Long-term listing agreements are great for Realtors® and bad for Sellers. Period. As a real estate attorney and real estate broker, I have encountered countless clients who felt their agent wasn’t living up to their expectations, yet the agent would not let the Sellers out of their listing agreement. Over the years, I have come to notice an inverse relationship between the quality of the listing agent and the length of the listing agreement. Weaker agents tend to ask for long listing agreements, sometimes even six months or more. Strong agents who invest in heavily marketing their listings tend to have more confidence and they generally ask for shorter binding commitments.

If a home hasn’t sold, Sellers should not be held hostage by a long-term agreement. Generally 30 to 45 days should be sufficient for the Sellers to determine whether they are happy with the service they are receiving from the person they entrusted with the sale of their home. If the Sellers are happy, then they can always extend the agreement if necessary.

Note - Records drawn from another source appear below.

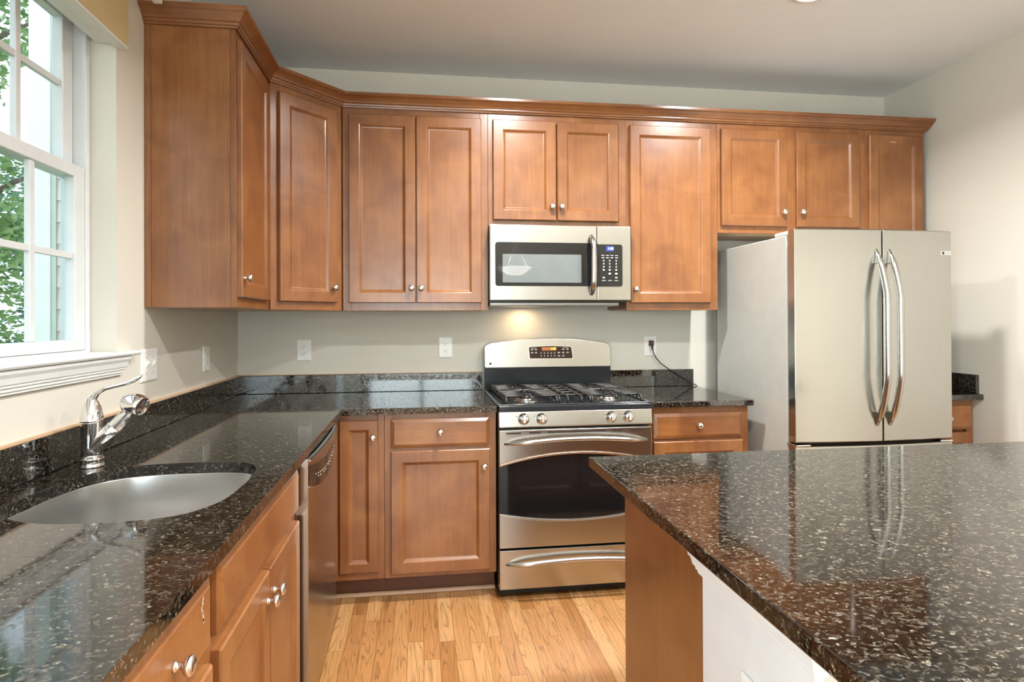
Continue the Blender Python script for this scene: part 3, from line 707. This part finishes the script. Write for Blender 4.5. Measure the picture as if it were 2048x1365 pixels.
rim = [(cxr - .135, 1.093), (cxr + .128, 1.091), (cxr + .134, 1.096), (cxr + .127, 1.160), (cxr + .118, 1.167), (cxr, 1.173), (cxr - .128, 1.168), (cxr - .138, 1.163)]
rin = [(cxr - .127, 1.097), (cxr + .122, 1.095), (cxr + .128, 1.100), (cxr + .121, 1.157), (cxr + .113, 1.163), (cxr, 1.168), (cxr - .123, 1.164), (cxr - .132, 1.159)]
part('display_rim', on_bg(rim, .0002), NICKEL, bgo)
dp = part('display_panel', on_bg(rin, .0014), plain('dark brown glass', (.035, .014, .010), .08), bgo)
part('amber_window', on_bg([(cxr - .055, 1.142), (cxr + .032, 1.142), (cxr + .032, 1.161), (cxr - .055, 1.161)], .0026, .0004), AMBER, dp)
text('clock_digits', '1:28', .017, (cxr + .012, bf(1.15) + .0040, 1.1515), DIGG, dp)
kl = MB()
def kp(x, z, a, b): kl.loft([[(x + i * a, bf(z) + .0026 + e, z + j * b) for i, j in ((-1, -1), (1, -1), (1, 1), (-1, 1))] for e in (0, .0004)])
for k in range(5):
    kp(cxr - .060 + k * .020, 1.127, .0028, .0032); kp(cxr - .060 + k * .020, 1.111, .0028, .0032)
for x, z in ((-.113, 1.147), (-.090, 1.147), (-.113, 1.129), (-.090, 1.129), (.046, 1.128), (.072, 1.147), (.098, 1.147), (.072, 1.128), (.098, 1.128), (.046, 1.109), (.072, 1.109)):
    kp(cxr + x, z, .0075, .0018); kp(cxr + x, z + .0045, .004, .0012)
kp(cxr - .105, 1.157, .017, .0010); kp(cxr + .088, 1.157, .017, .0010)
part('key_legends', kl, PRINT, dp)
part('maker_badge', on_bg([(RX + .028, 1.063), (RX + .040, 1.063), (RX + .040, 1.075), (RX + .028, 1.075)], .0002, .0006), DARKGAP, bgo)
# burners and grates
for bx_, bd_, br in ((1.535, .50, .045), (1.535, .215, .036), (1.960, .50, .040), (1.960, .215, .045)):
    o = part('burner', MB().lathe((bx_, bd_, .9138), (0, 0, 1), [(br + .022, 0), (br + .022, .003), (br + .004, .005), (br, .012), (br - .004, .016), (.001, .016)]), NICKEL, t)
    part('burner_cap', MB().lathe((bx_, bd_, .930), (0, 0, 1), [(br - .006, 0), (br - .004, .003), (br - .006, .007), (br - .012, .009), (.001, .0095)]), IRON, o)
GZ = .9500
def rail(mb_, P, r=.0058): mb_.tube(P, r, 8, 1.25)
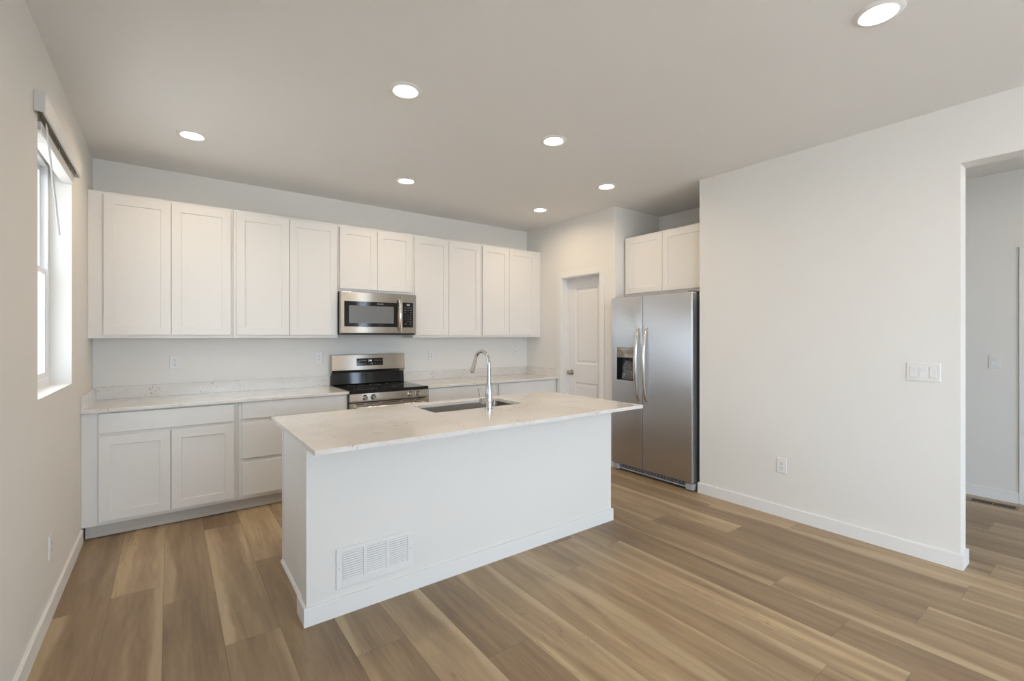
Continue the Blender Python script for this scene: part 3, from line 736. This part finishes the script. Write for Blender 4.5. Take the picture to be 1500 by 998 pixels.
# sink
def bowl():
    b = bmesh.new(); loops = []
    spec = [(0.016, 0.036, -0.001), (0.003, 0.025, -0.001), (0.003, 0.025, -0.006), (0.0, 0.024, -0.02), (-0.006, 0.030, -0.190), (-0.020, 0.040, -0.212), (-0.045, 0.060, -0.218)]
    for off, rad, dz in spec:
        pts = rrect(SK[0]-off, SK[1]+off, SK[2]-off, SK[3]+off, rad, 6)
        loops.append([b.verts.new((x, y, ZC0+dz)) for x, y in pts])
    for p, q in zip(loops, loops[1:]):
        for i in range(len(p)):
            j = (i+1) % len(p); b.faces.new((p[i], p[j], q[j], q[i]))
    b.faces.new(loops[-1])
    bmesh.ops.recalc_face_normals(b, faces=b.faces[:])
    bmesh.ops.solidify(b, geom=b.faces[:], thickness=0.0012)
    m = MB(); m._merge(b); return m
r = thing('kitchen_sink', (2.20, -1.914, ZC0-0.218), 'undermount stainless steel single-bowl sink in the island top', 'sink')
build('bowl', bowl(), M_SINK, r, smooth=40)
dn = MB(); dn.lathe([(0, 0.0015), (0.030, 0.0015), (0.034, 0.004), (0.056, 0.0035), (0.057, 0.0), (0, 0.0)], (2.20, -1.914, ZC0-0.2175))
build('drain', dn, M_CHROME, r, smooth=40)

# faucet
FXc, FYc = 2.203, -2.172
r = thing('faucet', (FXc, FYc, ZC1), 'tall chrome pull-down gooseneck faucet standing behind the island sink', 'faucet')
mb = MB(); mb.lathe([(0, 0), (0.0265, 0), (0.0265, 0.004), (0.0235, 0.006), (0.0235, 0.100), (0.0215, 0.110), (0.0150, 0.190), (0.0135, 0.230), (0, 0.230)], (FXc, FYc, ZC1+0.0002))
build('body', mb, M_CHROME, r, smooth=40)
R0 = 0.088; cyc = FYc+R0; zc = 1.183; pts = [(FXc, FYc, 1.10)]
for i in range(19):
    a = PI-(i/18)*PI*0.93; pts.append((FXc, cyc+R0*math.cos(a), zc+R0*math.sin(a)))
build('spout', MB().sweep(pts, 0.0118, 0.0118, (1, 0, 0), 20), M_CHROME, r, smooth=60)
e = Vector(pts[-1]); d = (Vector(pts[-1])-Vector(pts[-2])).normalized(); d = (d+Vector((0, 0.16, 0))).normalized()
hp = [e-d*0.002, e+d*0.012, e+d*0.040, e+d*0.085, e+d*0.092]
build('spray_head', MB().sweep(hp, [0.0125, 0.0140, 0.0155, 0.0180, 0.0165], None, (1, 0, 0), 20), M_CHROME, r, smooth=60)
mb = MB(); mb.cyl((FXc-0.018, FYc, 0.943), (FXc-0.066, FYc, 0.943), 0.0195, bev=0.002)
hb = build('handle_hub', mb, M_CHROME, r, smooth=35)
build('lever', MB().sweep([(FXc-0.062, FYc, 0.952), (FXc-0.068, FYc-0.002, 0.975), (FXc-0.086, FYc-0.004, 1.026)], [0.0075, 0.0060, 0.0052], None, (0, 1, 0), 12), M_CHROME, hb, smooth=60)

# return-air grille on the island front
r = thing('air_return_grille', (1.33, KY0, 0.23), 'white louvred return-air grille low on the island front', 'vent')
Mg = FR((0, KY0-0.0002, 0), (1, 0, 0), (0, -1, 0)); gx0, gx1, gz0, gz1 = 1.129, 1.531, 0.128, 0.326
banks = [(1.159, 1.264), (1.281, 1.384), (1.401, 1.503)]; lz0, lz1 = 0.163, 0.303
fr = MB(Mg)
fr.box(gx0, banks[0][0], 0, 0.008, gz0, gz1, 0.0015); fr.box(banks[2][1], gx1, 0, 0.008, gz0, gz1, 0.0015)
fr.box(banks[0][0]-0.002, banks[2][1]+0.002, 0, 0.0079, gz0, lz0, 0.0015); fr.box(banks[0][0]-0.002, banks[2][1]+0.002, 0, 0.0079, lz1, gz1, 0.0015)
fr.box(banks[0][1], banks[1][0], 0, 0.0078, lz0, lz1); fr.box(banks[1][1], banks[2][0], 0, 0.0078, lz0, lz1)
build('grille_frame', fr, M_GRILLE, r)
build('duct_shadow', MB(Mg).box(banks[0][0]-0.001, banks[2][1]+0.001, 0.0, 0.0008, lz0-0.001, lz1+0.001), M_SLOT, r, label='dark sheet painted as the shade behind the louvres')  # dark sheet stands in for the shade inside the duct
lv = MB(Mg); nl = 12; ph = (lz1-lz0)/nl
for a, b in banks:
    for i in range(nl):
        z = lz0+i*ph
        lv.prism([(0.0022, z+ph*0.78), (0.0028, z+ph*0.80), (0.0076, z+ph*0.24), (0.0076, z+ph*0.08), (0.0070, z+ph*0.08)], 'X', a+0.001, b-0.001)
build('louvre', lv, M_GRILLE, r)
M_SCREW = plain('screw_grey', (0.55, 0.55, 0.55), 0.3, 0.8)
for x in (1.142, 1.518):
    build('screw', MB(Mg).lathe([(0, 0.0085), (0.003, 0.0085), (0.0035, 0.008), (0.0035, 0.0)], (x, 0.0, 0.232), axis='Y', seg=16), M_SCREW, r)

# ================================================================== outlets and switches
def plate(M, kind, label, gangs=1, group=None, cat=None):
    loc = M @ Vector((0, 0, 0)); pw = 0.070+0.046*(gangs-1); ph = 0.1145
    r = thing('wall_outlet' if kind == 'outlet' else 'light_switch', loc, label, cat or ('outlet' if kind == 'outlet' else 'switch'), group)
    build('cover_plate', MB(M).panel(-pw/2, pw/2, 0.0002, 0.0055, -ph/2, ph/2, [(0.0025, 0.0012)], 0.0012), M_PLATE, r)
    for gi in range(gangs):
        x = (gi-(gangs-1)/2)*0.046
        build('insert' if kind == 'outlet' else 'rocker_surround', MB(M).box(x-0.0170, x+0.0170, 0.004, 0.0078, -0.0335, 0.0335, 0.0008), M_PLATE if kind == 'outlet' else plain('surround_shade', (0.70, 0.70, 0.69), 0.35), r)
        if kind == 'outlet':
            sl = MB(M)
            for zc in (0.0165, -0.0175):
                sl.box(x-0.0078, x-0.0054, 0.0070, 0.0081, zc-0.002, zc+0.0068); sl.box(x+0.0054, x+0.0078, 0.0070, 0.0081, zc-0.001, zc+0.0068)
                sl.cyl((x, 0.0070, zc-0.0078), (x, 0.0081, zc-0.0078), 0.0028, seg=12)
            build('socket_slots', sl, M_SLOT, r)
        else:
            rk = MB(M); rk.prism([(0.0078, -0.031), (0.0118, -0.031), (0.0088, 0.0), (0.0105, 0.031), (0.0078, 0.031)], 'X', x-0.0150, x+0.0150)
            build('rocker', rk, M_PLATE, r)
    return r
G = 'white outlets on the back wall above the counter'
Mk = lambda x, z: FR((x, 0, z), (1, 0, 0), (0, -1, 0))
plate(Mk(0.509, 1.158), 'outlet', 'white wall outlet above the left counter, nearest the window wall', group=G)
plate(Mk(1.652, 1.164), 'outlet', 'white wall outlet above the left counter, just left of the stove', group=G)
plate(Mk(2.862, 1.158), 'outlet', 'white wall outlet above the right counter, nearer the stove', group=G)
plate(Mk(4.068, 1.164), 'outlet', 'white wall outlet above the right counter, near the pantry corner', group=G)
plate(FR((0, -1.603, 0.346), (0, 1, 0), (1, 0, 0)), 'outlet', 'white wall outlet low on the window wall above its baseboard')
plate(FR((XR, -3.165, 0.390), (0, -1, 0), (-1, 0, 0)), 'outlet', 'white wall outlet low on the large blank wall right of the refrigerator')
plate(FR((XR, -3.986, 1.153), (0, -1, 0), (-1, 0, 0)), 'switch', 'white triple rocker light switch near the end of the blank wall', 3)
plate(FR((XH, -4.055, 1.160), (0, -1, 0), (-1, 0, 0)), 'switch', 'single white rocker light switch on the hallway wall', 1)

# ================================================================== floor register in the hall
r = thing('floor_register', (5.895, -4.065, 0), 'brown slotted floor vent beside the hallway baseboard', 'vent')
build('register_frame', MB().box(5.835, 5.955, -4.215, -3.915, 0.0, 0.0022, 0.001), M_REG, r)
sl = MB()
for i in range(22):
    y = -3.945-i*0.0112-(0.006 if i > 10 else 0)
    sl.box(5.852, 5.938, y-0.0074, y, 0.0018, 0.0027)
build('register_slots', sl, plain('register_black', (0.006, 0.006, 0.006), 0.8), r)

# ================================================================== window blind (raised)
r = thing('window_blind', (0.0, -1.40, 2.29), 'raised white slatted blind with headrail at the top of the window', 'blind')
M_VALANCE_SHADE = plain('shaded_valance_end', (0.62, 0.60, 0.57), 0.4)  # valance end only: its shade is put into this greyer colour
M_BRONZE = plain('headrail_metal', (0.30, 0.26, 0.19), 0.35, 0.6)
vl = MB(); vl.box(0.026, 0.036, -1.932, -0.880, 2.352, 2.440, 0.002, 2); vl.box(0.0005, 0.026, -0.886, -0.880, 2.352, 2.438, 0.001)
build('valance', vl, M_BLIND, r)
build('valance_end', MB().box(0.0005, 0.0365, -1.9385, -1.9325, 2.352, 2.440, 0.002, 2), M_VALANCE_SHADE, r)
hr = MB(); hr.box(-0.046, -0.003, -1.853, -0.965, 2.358, 2.3985, 0.001); build('headrail', hr, M_BRONZE, r)
for i in range(8):
    z = 2.303+i*0.0046
    build('slat', MB().box(-0.042, 0.010, -1.850, -0.968, z, z+0.0028, 0.0008), M_BLIND, r)
build('bottom_rail', MB().box(-0.042, 0.011, -1.852, -0.966, 2.286, 2.300, 0.003, 2), M_BLIND, r)
ld = MB()
for y in (-1.70, -1.41, -1.12):
    for x in (-0.041, 0.009): ld.cyl((x, y, 2.290), (x, y, 2.360), 0.0012, seg=8)
    ld.box(-0.030, -0.004, y-0.008, y+0.008, 2.2848, 2.2865, 0.0005)
build('ladder_cord', ld, M_VINYL, r)
wd = MB(); wd.sweep([(0.018, -1.795, 2.352), (0.019, -1.794, 2.330), (0.052, -1.730, 1.862), (0.0525, -1.729, 1.855)], [0.0025, 0.0042, 0.0042, 0.0055], None, (0, 1, 0), 10)
build('tilt_wand', wd, plain('wand_plastic', (0.72, 0.72, 0.72), 0.25), r, smooth=60)

# ================================================================== recessed downlights
def downlight(x, y, label, proto=None):
    G = 'round recessed ceiling downlights'
    if proto is None:
        r = thing('ceiling_downlight', (x, y, H), label, 'light', G)
        t = MB(); t.lathe([(0.060, -0.0010), (0.062, -0.0045), (0.070, -0.0090), (0.086, -0.0060), (0.091, -0.0002), (0.060, -0.0002)], (x, y, H), seg=56)
        build('trim_ring', t, M_TRIM, r, smooth=40)
        l = MB(); l.lathe([(0, -0.0042), (0.0605, -0.0042), (0.0605, -0.0008), (0, -0.0008)], (x, y, H), seg=56)
        build('lens', l, M_LENS, r)
        d = bpy.data.lights.new('downlight_beam', 'AREA'); d.shape = 'DISK'; d.size = 0.12; d.energy = DOWNLIGHT_WATTS; d.color = DOWNLIGHT_COLOR; d.spread = math.radians(165)
        lo = bpy.data.objects.new('downlight_beam', d); COL.objects.link(lo); lo.parent = r; lo.location = (0, 0, -0.0095)
        return r
    r = proto.copy(); COL.objects.link(r); r.location = (x, y, H); r['label'] = label
    for ch in proto.children:
        c = ch.copy(); COL.objects.link(c); c.parent = r
    return r
p = downlight(0.597, -0.947, 'round recessed downlight nearest the window wall, in front of the leftmost cabinets')
for x, y, lb in ((1.528, -2.350, 'large round recessed downlight above the near left end of the island'),
                 (2.632, -2.344, 'round recessed downlight above the right half of the island'),
                 (2.149, -0.941, 'small round recessed downlight in front of the microwave'),
                 (3.681, -1.889, 'round recessed downlight in front of the refrigerator'),
                 (3.700, -0.922, 'smallest round recessed downlight, in front of the pantry door corner'),
                 (2.882, -4.122, 'largest round recessed downlight, cut by the top right of the frame')):
    downlight(x, y, lb, p)
downlight(5.200, -4.900, 'unseen round recessed downlight added to brighten the hallway', p)  # unseen lamp, added to lift the hall's brightness beyond the opening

If an agent insists on a listing agreement of longer than 60 days, then the Sellers should insist that the listing agreement include an itemized marketing plan (which is always a good idea anyway) as an addendum. This should include reference to sample brochures, videos, 3-D tours, newspaper ads (size and frequency), international marketing, staging, and all other services discussed. That way, the Sellers will have a written standard by which they can judge the agent’s efforts. If the agent doesn’t live up to the specific commitments they make, then they will be in breach of contract, which should give the Sellers the opportunity to move on to a different agent.

At DeLeon Realty, we believe in a 39- day listing period, which begins on the day that the home comes on the MLS.